APEX Limitation: Sharing pages across multiple APEX applications
attisMar 20 2012 — edited Apr 12 2012I was hoping if someone with a bit more APEX architect experience could comment on some of the limitations I am seeing and if I am making good decisions working around the problem.
Any suggestions are most welcome.
One limitation I have seen is how APEX handles applications and pages. Each application seems like an island, it has its own set of pages, login processes, templates, CSS, JS references etc. As for CSS and Javascript you can have it defined in a central location, but each new APEX application developed still has to be configured to make use of your “standard”.
More traditional web solutions view each web page as standalone and any web page can call/reference any other page and pass session information between them.
However with APEX this does not seem to be the case.
One solution would be to simply have one huge APEX application, where all the pages are owned by this single application.
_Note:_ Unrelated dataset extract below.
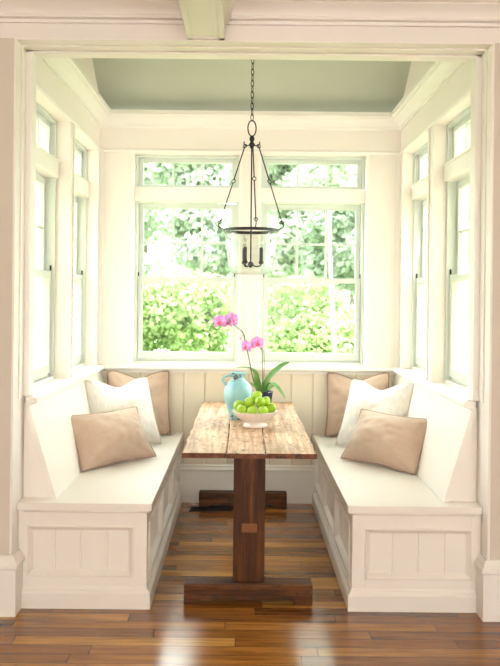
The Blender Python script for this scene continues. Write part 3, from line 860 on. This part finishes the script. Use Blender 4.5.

Unfortunately, we use APEX and EBS R11 (& R12) together; all APEX applications are started from the EBS menus. I had designed a single sign on solution between the two (without using oracle SSO). However each APEX application is unique, like little modules rather than full applications. In other words, we tend to use APEX as an alternative for Oracle Forms - each APEX application being a standalone program.
Still I wanted to be able to enforce the same login process and look & feel across all new APEX application that we write.
So the way I went about it was meticulously creating a “template” APEX application. Imbedded in this template application are all our shared CSS, JS and templates that enforce website look and feel. It also contains our custom library single sign on code and custom debug logger (think log4j but for APEX).
So whenever a developer starts work on a new APEX application, they start by cloning the template and automatically inherit all the functionally and website look and feel.
My concern is if this is really the best way of doing it, or if I am missing something?
I also worry going forward that whenever I want to institute look and feel change across all our web applications that I have to touch each and every APEX application since inception. I am trying to mitigate this by ensuring that nearly all the programming logic is contained in PL/SQL packages, and that the CSS and Javascript are external to the APEX application and only referenced. But this still does not help with templates, or with logic that is imbedded in the actual APEX pages etc.
At least APEX allows you to easily enough copy pages between applications, but this simply does not compare to have a single page shared between all APEX applications.
Is there a better way of going about this?